GIVEN REQUEST =
Review the material and extract every line in which the word "Python" occurs.
##### DATASET RECORDS
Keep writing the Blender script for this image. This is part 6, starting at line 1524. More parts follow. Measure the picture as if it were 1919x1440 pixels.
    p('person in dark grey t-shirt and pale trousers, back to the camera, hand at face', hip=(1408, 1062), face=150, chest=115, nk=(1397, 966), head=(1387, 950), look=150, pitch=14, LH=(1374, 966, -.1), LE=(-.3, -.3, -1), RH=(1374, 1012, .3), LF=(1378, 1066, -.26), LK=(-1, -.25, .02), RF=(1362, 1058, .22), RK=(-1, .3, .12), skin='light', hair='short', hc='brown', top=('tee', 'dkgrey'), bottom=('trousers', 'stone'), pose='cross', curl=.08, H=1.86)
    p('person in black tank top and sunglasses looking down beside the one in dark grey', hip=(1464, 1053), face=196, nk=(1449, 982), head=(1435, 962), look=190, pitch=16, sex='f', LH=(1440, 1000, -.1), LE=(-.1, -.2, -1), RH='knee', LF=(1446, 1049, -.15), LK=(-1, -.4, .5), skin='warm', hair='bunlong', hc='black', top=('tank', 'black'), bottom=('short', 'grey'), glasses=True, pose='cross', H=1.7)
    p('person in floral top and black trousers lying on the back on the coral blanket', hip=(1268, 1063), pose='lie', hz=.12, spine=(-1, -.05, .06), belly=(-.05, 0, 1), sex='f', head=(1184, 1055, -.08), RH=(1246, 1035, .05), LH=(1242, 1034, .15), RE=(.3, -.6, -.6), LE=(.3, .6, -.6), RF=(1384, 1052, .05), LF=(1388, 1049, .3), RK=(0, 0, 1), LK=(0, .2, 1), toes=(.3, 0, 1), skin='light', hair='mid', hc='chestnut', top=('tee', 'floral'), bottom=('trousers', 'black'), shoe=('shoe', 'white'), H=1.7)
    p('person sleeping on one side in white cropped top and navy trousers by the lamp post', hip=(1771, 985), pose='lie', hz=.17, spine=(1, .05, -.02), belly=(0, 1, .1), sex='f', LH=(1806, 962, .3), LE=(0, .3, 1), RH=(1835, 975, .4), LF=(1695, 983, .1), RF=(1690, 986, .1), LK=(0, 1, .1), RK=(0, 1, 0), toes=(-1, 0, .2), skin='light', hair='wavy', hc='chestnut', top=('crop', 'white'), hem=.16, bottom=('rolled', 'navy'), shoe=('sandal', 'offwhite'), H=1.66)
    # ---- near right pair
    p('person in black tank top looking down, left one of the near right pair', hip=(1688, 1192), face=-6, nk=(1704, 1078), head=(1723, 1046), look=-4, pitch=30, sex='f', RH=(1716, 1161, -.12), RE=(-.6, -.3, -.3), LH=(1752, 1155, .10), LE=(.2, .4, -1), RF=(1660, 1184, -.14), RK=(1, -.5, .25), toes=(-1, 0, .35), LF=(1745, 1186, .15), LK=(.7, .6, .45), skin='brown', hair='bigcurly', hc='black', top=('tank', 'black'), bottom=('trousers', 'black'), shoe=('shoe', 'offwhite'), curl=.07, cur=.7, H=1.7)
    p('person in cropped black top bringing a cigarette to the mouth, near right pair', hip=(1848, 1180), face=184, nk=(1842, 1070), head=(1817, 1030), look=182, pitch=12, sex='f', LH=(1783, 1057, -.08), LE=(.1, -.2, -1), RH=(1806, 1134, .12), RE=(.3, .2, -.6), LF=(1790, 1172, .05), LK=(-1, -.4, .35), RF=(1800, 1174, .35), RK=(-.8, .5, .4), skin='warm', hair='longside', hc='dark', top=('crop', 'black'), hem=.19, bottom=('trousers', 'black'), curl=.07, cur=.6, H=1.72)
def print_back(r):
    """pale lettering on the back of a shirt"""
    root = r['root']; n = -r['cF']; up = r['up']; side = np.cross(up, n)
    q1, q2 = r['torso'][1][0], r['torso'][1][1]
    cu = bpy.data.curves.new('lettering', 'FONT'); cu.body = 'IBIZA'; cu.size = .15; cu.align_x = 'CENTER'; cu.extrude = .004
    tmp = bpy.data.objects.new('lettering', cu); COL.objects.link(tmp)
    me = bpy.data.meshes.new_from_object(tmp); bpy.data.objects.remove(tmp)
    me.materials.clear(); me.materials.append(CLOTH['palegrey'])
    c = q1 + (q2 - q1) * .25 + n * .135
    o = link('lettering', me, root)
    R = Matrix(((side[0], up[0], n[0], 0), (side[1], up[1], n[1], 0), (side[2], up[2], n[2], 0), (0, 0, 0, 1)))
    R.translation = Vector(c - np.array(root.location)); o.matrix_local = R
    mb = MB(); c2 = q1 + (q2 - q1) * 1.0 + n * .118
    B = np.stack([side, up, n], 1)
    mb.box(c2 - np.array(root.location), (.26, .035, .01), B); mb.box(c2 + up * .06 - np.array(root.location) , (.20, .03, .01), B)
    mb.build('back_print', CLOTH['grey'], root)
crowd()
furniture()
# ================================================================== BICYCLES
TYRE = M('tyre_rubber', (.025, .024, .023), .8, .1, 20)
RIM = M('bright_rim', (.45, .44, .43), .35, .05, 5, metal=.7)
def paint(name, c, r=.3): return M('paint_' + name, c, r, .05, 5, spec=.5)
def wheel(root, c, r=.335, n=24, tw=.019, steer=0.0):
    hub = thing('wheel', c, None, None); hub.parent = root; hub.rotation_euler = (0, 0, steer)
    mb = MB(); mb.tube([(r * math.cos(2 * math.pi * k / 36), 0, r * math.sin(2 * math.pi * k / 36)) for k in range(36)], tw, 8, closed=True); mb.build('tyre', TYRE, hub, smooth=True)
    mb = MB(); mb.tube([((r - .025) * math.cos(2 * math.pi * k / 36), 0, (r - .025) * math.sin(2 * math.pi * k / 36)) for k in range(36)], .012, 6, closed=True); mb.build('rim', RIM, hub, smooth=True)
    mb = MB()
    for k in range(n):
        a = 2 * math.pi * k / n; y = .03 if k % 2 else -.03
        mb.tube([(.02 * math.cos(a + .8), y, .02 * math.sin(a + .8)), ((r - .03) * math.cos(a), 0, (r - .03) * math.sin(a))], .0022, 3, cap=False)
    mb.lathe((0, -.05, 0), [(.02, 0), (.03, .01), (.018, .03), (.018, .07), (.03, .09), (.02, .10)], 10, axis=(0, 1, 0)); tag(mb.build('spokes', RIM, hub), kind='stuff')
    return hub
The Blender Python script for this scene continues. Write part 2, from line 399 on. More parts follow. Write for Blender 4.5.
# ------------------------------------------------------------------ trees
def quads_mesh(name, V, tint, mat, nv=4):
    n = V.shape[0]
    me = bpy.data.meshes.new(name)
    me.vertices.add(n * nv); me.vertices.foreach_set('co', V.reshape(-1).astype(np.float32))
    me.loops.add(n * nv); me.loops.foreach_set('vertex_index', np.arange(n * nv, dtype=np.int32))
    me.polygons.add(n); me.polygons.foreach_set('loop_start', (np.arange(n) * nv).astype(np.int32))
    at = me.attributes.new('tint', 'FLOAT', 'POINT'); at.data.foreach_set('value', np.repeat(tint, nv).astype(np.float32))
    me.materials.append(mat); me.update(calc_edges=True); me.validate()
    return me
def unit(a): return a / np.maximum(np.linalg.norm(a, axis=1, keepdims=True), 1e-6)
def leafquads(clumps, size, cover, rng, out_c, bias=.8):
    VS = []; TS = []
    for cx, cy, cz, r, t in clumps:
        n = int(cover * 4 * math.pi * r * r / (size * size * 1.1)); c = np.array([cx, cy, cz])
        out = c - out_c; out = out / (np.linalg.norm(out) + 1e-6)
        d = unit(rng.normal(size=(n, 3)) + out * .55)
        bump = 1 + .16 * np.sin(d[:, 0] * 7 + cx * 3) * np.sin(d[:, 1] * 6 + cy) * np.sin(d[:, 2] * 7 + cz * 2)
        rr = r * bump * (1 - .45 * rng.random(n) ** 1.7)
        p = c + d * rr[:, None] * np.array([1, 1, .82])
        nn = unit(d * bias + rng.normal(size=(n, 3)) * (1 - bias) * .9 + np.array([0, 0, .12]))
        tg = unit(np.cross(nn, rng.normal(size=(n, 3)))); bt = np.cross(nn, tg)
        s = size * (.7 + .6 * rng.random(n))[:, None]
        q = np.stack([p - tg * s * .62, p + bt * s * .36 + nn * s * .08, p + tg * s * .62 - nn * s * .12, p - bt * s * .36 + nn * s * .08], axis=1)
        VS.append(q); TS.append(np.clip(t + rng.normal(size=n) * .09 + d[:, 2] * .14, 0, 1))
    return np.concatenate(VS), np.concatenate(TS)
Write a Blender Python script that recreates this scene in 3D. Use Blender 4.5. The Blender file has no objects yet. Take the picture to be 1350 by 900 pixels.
##########
RESULT OF THIS EXERCISE =
The Blender Python script for this scene continues. Write part 2, from line 399 on. More parts follow. Write for Blender 4.5.
Write a Blender Python script that recreates this scene in 3D. Use Blender 4.5. The Blender file has no objects yet. Take the picture to be 1350 by 900 pixels.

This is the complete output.